In recent years, studies of black culture and the influence of rap have led academics to enter the fray where Goines is concerned.
Signal for outrageous assertions.
It’s truly a stretch to label Goines
“The black Shakespeare.”
And it gets worse.
Proving that if you bring academics to the trough, you’ll get shite and phew-oh, they’ve referenced Hamlet when discussing Daddy Cool.
Joyce would laugh anew.
While serving one of his prison terms, Goines read The Count of Monte Cristo and its influence, albeit slanted, is evident. Daddy Cool is unique in many ways, not least as one of the rare novels to be reinvented as a graphic novel.
Goines came from a relatively well-off family, yet he would only truly be at ease among the pimps, dope dealers, con artists, and bootleggers, due in no small part to his constant heroin jones. It was during his stretch in the Michigan State Pen that he began to write: firstly Westerns, like that other great master of Detroit dialogue, Elmore Leonard, but it was his discovery of the writer Robert Beck, aka Iceberg Slim, that led Goines to mystery fiction.
He began using a blend of basic English, suffused with the dialect of the black neighborhoods, to create his own style.
On release from prison, he and his common-law wife moved to the Watts district of Los Angeles, believing a geographical change would help alter his lifestyle.
It didn’t.
He’d write in the morning, then shoot up in the afternoon. And, in an astonishing five years, he wrote sixteen novels. The mix of ghetto slang filtered with dialectical form continued to refine his art. His pseudonym, Al C. Clark, was soon to be replaced by Donald Goines.
“He was a real storyteller, you read his books and you were . . . there.”
So said the rap star DMX, who discovered Goines while serving a term in jail himself. In a nice twist, he would play the lead in the 2004 movie of Goines’s novel Never Die Alone.
The sheer volume of books written in those four years had Goines finishing n
ovels within a month. The fevered pace of his output should detract from the pace of Daddy Cool but instead it adds a tension to the portrait of a stone-cold killer.
Daddy Cool is feared and respected for his lack of any emotion and his trademark is lighting a cigarette before he kills. His absence of haste in his killings, never in a hurry, belies the speed at which the book was composed.
The only love of Daddy Cool’s life is his daughter and he attempts to warn her about the pimp she is seeing. The fallout leads to the pimp turning her out and the scene is set for revenge.

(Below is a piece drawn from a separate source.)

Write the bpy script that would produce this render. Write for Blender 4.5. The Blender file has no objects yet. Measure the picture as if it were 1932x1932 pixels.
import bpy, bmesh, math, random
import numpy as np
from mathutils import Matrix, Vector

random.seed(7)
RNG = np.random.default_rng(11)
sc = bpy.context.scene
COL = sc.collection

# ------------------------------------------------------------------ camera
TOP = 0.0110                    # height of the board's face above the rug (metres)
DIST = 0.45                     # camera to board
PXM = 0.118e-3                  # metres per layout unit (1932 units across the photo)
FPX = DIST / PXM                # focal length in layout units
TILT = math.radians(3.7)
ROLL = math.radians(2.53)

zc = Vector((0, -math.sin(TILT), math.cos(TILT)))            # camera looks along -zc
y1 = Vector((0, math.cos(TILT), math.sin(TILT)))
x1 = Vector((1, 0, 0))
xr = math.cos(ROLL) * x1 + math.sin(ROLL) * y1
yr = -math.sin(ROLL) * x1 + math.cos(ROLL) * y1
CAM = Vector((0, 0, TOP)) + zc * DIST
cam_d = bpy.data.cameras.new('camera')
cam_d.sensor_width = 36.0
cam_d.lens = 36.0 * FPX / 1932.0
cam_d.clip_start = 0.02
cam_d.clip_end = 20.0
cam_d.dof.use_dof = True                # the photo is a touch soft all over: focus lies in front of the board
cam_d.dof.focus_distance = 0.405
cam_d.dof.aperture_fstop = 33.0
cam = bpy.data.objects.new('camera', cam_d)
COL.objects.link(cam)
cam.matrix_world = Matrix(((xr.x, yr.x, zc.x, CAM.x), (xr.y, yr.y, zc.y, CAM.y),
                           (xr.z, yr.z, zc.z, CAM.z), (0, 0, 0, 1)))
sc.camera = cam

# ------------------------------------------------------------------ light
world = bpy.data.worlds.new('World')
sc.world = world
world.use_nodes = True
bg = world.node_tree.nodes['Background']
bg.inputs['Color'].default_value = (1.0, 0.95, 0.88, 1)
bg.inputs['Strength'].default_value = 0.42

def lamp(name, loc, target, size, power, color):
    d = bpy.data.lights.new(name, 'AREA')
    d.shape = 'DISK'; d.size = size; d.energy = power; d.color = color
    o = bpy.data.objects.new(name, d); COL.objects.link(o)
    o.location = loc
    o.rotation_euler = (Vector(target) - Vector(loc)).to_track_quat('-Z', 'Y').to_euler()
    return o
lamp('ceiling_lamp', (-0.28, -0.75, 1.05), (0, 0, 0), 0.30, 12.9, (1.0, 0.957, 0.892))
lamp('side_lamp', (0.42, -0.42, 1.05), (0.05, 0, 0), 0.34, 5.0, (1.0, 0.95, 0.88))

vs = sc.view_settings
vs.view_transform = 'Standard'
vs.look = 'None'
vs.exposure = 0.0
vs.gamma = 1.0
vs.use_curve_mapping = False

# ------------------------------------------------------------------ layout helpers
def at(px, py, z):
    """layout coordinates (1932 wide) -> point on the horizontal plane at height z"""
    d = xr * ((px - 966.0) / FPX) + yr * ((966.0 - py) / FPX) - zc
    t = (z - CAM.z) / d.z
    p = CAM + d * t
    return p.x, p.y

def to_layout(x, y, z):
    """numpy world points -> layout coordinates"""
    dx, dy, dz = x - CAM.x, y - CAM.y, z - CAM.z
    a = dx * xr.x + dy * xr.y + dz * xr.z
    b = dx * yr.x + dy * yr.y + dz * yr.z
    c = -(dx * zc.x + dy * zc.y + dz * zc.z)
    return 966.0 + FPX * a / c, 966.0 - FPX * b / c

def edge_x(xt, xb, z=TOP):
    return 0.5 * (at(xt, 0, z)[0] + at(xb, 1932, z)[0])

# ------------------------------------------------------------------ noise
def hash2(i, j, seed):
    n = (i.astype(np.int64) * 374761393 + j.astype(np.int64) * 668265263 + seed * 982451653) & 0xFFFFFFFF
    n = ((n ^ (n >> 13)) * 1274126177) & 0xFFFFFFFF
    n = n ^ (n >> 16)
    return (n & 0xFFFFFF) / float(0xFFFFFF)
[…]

“ . . . his eyes all aglow, wanting to see if we’d be interested in his books.”
So said Bentley Morris of the legendary Holloway House, specialist publishers in black literature.
Goines had a twofold dream: a book, then a movie.
Ernest Dickerson, Spike Lee’s cinematographer, who would later film Never Die Alone, thought initially that they were too dark, too bleak, for the screen.
Goines’s major legacy, though, lies with the rappers.
From
AZ
Through
RZA
To Tupac
And even a rapper who calls himself Donny Goines, acknowledging his influence. In his lyrics Tupac Shakur refers to Goines as
“My father figure.”
Goines, after his move to Watts, became more politicized and compared the turmoil of the ghetto to a race war.
He and his common-law wife were shot to death by two white men. Arguments continue as to the motive behind the killings. Was it a drug deal gone horribly wrong?